A good deal of this question can be answered by considering the context in which you meet your new contact. For instance, if you meet an interesting person at a networking event you can probably assume that he or she is expecting to hear from you again. And while you should still practice flawless business etiquette in your communications, there is a mutual expectation of beneficial network building.

The iffy area is entered when you meet someone outside of traditional networking settings. If you have discussed your job search with a helpful individual it is certainly acceptable to approach that contact again about your conversation, but timing is the key. Just like in dating, you don’t want to wait so long that your contact forgets or loses interest in you, but you also should not force yourself back upon the person ten minutes after you parted ways. A next day email or Facebook message is okay but going overboard can risk making that person feel like a mere resource you are looking to exploit.

Making an initial contact can be exciting and your first inclination may be to reach out at any opportunity, but once you’ve made first contact, don’t push too hard. If you sent the person a message that goes unanswered for a few weeks then you can try again with another polite message checking up on your previous email. Keep things friendly so that your contact doesn’t get the impression that you are only out for personal gain. Networking is about relationship building, not strip mining a needed resource.

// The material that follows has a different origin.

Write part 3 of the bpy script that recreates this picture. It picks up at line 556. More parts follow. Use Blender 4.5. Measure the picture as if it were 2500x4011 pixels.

When you’ve met a new contact, exchanged information, and committed to keeping in touch, following up with that person is the expected and polite thing to do. Issues arise only when you are too pushy for immediate assistance and feedback your contact may be unable or unwilling to provide. Desperation is never an excuse to use other people as a means to an end and becoming an annoyance to someone who is trying to help you is both rude and potentially damaging to your professional and personal reputations. One of the primary skills to develop during your job searching or career is the art of learning when to push your contacts for help and when to pull back.